I’ve already voiced a potential limitation that could be added in the thread: “Make a setting to disable game invites”. And I’m only targeting yours since its the most frequent one I see in my messages and one with “100 Invites”. And it’s not only up to the staff to place limitations, the developer themselves are responsible for their own game and how they choose to implement features.
It looks like your prompt offers players to invite their friends to their game, but how are you measuring your success here? It looks like players are invited but I’m wondering if these referrals are genuine to your game.
I wonder if you’d see better long term success if you adopted the following model:
For every player a user invites, they get rewarded for when their friends hit milestones and achievements themselves. This would encourage more meaningful referrals and allow users to encourage their friends to continue playing your game so both friends benefit from the referral.
For example, for every friend you invite, every time they level up, you get a small reward as well. This would likely encourage better long term growth of your game and allow for more meaningful invitations.
This also has the benefit of balancing the cost of adding raw resources to your game. Right now you are basically printing free money at the cost of pressing a button. Ideally resources (money) added to your game should be paid by your players either through their time or money (robux)
If you arent getting time or money in return and you are not able to guarantee the current referrals are effective, you are essentially creating a large black hole in your in-game resources and your game may suffer from long term effects.
I think a simpler way to do this is that the friend must join the game within a time period, this is my model that I’ll be using for my game. Players also can only invite friends once every 6 hours if they have already received a reward from a referral.
I really like this idea, how you’re able to invite users directly in-game is very cool. My only thing is you should be able to disable getting those messages or put message caps. I’ve already seen 1 game in certain mass invite users to get rewards and spam them with invites. I feel like this could have the potential in ruining the Roblox message system.
I’m surprised that the developer didn’t think of how players can misuse this feature intentionally. Since there’s no limitations implemented by Roblox themselves I assume this particular referral system doesn’t check for the following:
How much x amount of progress, time has the player put into the game?
How long does the player have to play or what requirements need to be met before they’re able to claim their reward.
Is there any join date discrimination? Yes to a certain extent this could be harmful however it’s rather suspicious for a user created on 3/4/19 to all of a sudden be invited by a friend. If the user hasn’t existed for up till 10 minutes ago on the site… then 90% of the time those referrals will be alts while only 10% will be actual users.
Is there any advantage given for ex the final tier reward of 100 people. If so, is the advantage given enough to be considered “end game content” meaning have they satisfied their dopamine rush to where they don’t feel the need to continue progress through the game.
Am I saying everyone is going to be fixated on farming?
No however you must always ask yourself these questions before implementing a new feature:
Can my system be abused?
Is my system abused because of roblox or was my idea poorly thought out?
Is my system in it’s current state worth the risk?

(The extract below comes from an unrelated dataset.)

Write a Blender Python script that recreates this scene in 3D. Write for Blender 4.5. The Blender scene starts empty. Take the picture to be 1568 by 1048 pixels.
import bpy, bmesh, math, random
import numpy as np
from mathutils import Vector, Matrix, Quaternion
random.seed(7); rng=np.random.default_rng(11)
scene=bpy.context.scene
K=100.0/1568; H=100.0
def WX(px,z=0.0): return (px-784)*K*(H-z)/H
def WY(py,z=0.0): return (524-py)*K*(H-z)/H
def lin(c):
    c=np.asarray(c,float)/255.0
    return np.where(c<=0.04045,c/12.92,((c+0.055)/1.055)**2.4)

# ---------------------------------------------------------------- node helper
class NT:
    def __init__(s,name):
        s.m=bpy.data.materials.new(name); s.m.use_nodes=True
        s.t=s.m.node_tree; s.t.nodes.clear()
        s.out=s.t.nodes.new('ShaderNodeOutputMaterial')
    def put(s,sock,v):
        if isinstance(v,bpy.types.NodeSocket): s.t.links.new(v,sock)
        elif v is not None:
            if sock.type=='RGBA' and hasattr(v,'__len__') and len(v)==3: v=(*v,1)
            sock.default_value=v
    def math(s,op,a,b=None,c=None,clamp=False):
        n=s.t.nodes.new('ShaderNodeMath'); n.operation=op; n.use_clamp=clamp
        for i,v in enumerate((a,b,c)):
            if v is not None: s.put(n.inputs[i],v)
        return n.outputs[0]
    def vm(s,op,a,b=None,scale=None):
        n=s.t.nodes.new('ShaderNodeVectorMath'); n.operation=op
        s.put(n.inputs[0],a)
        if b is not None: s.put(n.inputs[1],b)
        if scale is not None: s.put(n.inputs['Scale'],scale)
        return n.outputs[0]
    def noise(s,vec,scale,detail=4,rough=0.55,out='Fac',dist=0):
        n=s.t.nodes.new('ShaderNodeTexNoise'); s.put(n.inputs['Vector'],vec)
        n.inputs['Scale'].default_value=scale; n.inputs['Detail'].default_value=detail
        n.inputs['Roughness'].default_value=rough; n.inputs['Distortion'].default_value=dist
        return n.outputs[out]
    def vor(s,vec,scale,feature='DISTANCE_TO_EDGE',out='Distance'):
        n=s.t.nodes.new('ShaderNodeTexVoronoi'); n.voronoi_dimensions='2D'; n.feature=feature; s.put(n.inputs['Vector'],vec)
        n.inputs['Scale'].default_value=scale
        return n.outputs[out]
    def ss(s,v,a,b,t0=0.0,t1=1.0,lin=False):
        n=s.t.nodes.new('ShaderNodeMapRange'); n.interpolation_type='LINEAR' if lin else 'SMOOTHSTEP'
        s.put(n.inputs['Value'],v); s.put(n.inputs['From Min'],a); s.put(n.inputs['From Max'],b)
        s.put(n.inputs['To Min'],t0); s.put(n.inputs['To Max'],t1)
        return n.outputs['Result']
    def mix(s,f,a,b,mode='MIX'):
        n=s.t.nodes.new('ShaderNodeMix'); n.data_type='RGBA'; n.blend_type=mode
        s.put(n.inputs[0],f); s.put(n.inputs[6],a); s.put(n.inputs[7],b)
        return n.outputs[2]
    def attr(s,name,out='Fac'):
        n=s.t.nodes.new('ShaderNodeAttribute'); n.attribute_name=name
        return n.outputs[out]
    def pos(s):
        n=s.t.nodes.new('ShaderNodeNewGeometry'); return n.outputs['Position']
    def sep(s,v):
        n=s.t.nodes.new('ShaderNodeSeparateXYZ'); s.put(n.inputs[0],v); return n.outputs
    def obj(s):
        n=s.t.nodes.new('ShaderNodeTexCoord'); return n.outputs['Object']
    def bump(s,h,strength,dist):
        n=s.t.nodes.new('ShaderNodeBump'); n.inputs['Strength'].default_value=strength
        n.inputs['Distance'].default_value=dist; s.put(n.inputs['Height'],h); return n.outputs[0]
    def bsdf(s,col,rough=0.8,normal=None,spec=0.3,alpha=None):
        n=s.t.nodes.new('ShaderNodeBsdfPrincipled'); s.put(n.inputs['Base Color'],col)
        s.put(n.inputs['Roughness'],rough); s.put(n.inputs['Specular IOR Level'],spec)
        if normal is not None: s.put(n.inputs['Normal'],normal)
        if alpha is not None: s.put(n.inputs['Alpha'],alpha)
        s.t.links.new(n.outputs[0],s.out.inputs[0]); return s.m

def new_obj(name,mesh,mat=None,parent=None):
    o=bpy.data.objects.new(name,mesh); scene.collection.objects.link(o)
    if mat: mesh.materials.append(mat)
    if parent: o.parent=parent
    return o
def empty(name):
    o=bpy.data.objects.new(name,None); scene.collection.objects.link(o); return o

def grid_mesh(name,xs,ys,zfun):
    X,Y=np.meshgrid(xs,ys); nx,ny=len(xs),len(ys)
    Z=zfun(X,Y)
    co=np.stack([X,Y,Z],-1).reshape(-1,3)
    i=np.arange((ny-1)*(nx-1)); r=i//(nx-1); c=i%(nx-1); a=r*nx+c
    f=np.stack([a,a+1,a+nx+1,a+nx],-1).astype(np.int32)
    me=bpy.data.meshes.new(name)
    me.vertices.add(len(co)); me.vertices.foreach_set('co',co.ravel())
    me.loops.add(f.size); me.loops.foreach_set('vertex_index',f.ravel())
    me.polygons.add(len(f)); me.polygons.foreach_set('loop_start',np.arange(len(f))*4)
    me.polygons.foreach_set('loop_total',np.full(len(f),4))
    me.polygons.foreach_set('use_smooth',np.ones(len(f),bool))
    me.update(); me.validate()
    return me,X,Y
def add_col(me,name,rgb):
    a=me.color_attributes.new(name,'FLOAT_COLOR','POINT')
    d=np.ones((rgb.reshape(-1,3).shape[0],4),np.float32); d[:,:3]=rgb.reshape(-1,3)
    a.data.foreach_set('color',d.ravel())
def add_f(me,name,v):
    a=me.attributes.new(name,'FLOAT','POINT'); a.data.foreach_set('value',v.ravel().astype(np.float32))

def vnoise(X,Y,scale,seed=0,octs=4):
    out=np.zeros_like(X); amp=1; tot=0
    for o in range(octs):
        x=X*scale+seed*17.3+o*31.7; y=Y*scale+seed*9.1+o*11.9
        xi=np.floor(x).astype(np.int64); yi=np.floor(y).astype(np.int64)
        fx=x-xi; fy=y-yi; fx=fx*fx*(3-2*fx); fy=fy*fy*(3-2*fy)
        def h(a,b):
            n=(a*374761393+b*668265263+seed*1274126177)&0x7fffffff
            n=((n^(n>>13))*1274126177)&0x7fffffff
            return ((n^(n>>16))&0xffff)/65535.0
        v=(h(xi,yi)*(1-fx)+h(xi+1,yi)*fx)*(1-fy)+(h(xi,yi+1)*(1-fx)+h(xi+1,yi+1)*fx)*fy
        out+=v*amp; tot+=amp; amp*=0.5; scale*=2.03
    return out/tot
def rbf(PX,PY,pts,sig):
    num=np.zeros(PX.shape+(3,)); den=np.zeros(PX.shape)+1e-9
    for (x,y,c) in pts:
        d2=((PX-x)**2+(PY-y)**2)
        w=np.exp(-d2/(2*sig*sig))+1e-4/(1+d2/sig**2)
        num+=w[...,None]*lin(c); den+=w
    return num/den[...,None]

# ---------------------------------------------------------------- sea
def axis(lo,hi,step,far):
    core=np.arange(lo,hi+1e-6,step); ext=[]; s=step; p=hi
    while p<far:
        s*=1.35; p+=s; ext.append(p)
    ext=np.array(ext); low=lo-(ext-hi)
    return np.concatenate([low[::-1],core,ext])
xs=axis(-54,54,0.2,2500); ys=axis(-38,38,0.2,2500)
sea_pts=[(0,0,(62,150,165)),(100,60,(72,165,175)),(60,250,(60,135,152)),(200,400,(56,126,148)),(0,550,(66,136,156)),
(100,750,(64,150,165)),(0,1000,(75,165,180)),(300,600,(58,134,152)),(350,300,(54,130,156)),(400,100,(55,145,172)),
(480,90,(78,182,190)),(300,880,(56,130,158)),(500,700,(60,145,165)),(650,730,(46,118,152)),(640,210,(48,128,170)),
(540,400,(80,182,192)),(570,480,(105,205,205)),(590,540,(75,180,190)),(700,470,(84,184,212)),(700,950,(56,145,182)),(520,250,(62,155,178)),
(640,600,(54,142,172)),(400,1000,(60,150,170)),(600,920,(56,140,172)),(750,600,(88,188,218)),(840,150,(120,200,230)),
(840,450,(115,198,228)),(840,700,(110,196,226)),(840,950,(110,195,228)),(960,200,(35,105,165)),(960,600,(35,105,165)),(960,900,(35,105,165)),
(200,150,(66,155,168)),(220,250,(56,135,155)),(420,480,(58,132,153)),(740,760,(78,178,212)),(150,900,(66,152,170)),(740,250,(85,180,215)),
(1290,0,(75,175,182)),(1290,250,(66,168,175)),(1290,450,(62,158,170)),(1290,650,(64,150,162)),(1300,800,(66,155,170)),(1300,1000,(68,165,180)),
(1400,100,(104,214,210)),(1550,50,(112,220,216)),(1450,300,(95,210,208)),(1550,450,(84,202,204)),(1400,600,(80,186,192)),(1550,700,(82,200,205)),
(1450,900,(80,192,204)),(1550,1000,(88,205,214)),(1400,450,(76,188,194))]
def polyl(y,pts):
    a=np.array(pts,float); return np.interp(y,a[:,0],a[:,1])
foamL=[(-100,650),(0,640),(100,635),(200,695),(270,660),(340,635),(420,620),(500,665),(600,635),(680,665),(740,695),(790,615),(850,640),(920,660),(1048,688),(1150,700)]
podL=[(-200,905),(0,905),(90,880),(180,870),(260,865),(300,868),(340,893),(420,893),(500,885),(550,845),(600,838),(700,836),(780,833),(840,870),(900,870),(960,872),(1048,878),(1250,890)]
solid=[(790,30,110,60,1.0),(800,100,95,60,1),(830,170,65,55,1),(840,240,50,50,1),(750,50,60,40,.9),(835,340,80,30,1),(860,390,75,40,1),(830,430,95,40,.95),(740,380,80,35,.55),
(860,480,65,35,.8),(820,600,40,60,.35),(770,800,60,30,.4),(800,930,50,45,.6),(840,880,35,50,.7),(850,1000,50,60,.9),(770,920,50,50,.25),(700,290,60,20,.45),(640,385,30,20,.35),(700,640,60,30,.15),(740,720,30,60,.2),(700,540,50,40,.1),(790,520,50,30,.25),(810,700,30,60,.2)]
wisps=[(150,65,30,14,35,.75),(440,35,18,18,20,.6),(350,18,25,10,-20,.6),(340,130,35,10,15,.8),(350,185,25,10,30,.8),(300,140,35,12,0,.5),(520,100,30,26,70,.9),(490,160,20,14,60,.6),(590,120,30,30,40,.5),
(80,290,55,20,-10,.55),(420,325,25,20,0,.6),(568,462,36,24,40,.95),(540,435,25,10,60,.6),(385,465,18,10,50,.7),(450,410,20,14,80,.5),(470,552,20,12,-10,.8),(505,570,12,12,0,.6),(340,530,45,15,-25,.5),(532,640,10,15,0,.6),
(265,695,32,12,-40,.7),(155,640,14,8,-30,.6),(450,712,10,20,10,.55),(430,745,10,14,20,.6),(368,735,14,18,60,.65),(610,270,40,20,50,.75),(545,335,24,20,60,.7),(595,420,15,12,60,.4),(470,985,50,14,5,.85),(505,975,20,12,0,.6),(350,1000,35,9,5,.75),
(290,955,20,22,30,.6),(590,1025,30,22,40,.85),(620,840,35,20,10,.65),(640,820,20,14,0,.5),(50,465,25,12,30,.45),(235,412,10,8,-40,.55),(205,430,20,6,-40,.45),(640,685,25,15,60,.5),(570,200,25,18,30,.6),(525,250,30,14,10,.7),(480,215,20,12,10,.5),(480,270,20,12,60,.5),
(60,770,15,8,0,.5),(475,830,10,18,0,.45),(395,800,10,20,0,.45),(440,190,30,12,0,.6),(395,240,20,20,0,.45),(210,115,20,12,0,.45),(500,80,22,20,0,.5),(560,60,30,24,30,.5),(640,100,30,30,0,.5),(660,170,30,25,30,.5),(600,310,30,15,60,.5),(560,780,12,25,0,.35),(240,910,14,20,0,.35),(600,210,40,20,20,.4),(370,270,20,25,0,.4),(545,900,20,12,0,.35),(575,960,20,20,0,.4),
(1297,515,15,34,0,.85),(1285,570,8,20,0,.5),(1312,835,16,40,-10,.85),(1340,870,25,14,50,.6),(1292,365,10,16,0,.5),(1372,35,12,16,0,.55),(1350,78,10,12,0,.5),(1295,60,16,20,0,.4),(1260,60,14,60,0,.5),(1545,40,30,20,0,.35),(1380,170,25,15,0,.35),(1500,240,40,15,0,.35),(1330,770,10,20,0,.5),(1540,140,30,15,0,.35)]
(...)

Is my system more beneficial than harmful or is it more harmful than beneficial
I understand your frustration with the limitations this feature has, however it’s rather doubtful that the limitations will be lifted anytime soon.
If for example the referral system you’ve created is directed at new players then you could blacklist those that have rare items or a plentiful amount of currency from being eligible.
(I apologize for how I originally responded, my intentions weren’t to provoke or pin the blame on anyone. I thought “tough love” would help rather than harm however I see now that I could’ve worded it in a less hostile manner)
I highly recommend this to anyone that is interested in learning how to make a good system.
There should be at least a cool down for invites or an option to prevent users from sending those to you. I literally need to remove people from my friends list to not get spammed by that.
Me resolving the issue isn’t going to prevent others from doing the same thing. Even if I protect players from themselves others will eventually not. The spam of invites will inevitably become a systemic issue(See Facebook for an example). Let me make this clear, I want Roblox to place limitations or a way to mute the messages. Expecting everyone to play by unwritten rules to follow a subjective definition of “good” is naive.
However, I think it’d be better if you made it so you can disable game invites (in user settings or something). It isn’t necessary, but it’d be cool and stops this (credits to chrismash for the photo):
This is an amazing update that will serve to better allow developers to increase marketing with referral programs and the like.
However, let me be clear, “invite # friends to get X” is NOT a proper referral program. Simply inviting people should never award users. This is being abused to an extent that is not ok. There are too many games today that employ major tactics of addiction and this is just the newest.
This is a great thing if used properly. A proper referral program would only award if a user joins/spends money as the old Roblox referral program did. It only awarded you if said user buys Robux, and it’s the same thing with the new user thing for games. It only awards when they buy stuff. This does not include you encouraging users to invite as many users as they can with no consequences.
You as the developer have the responsibility to make sure that your users use your programs appropriately, and spamming as many users as possible to get insignificant virtual items is NOT appropriate. Just because you develop games on Roblox does not absolve you of the responsibility to yourself, your users, and your platform.
I would love to see a proper referral program implemented with this.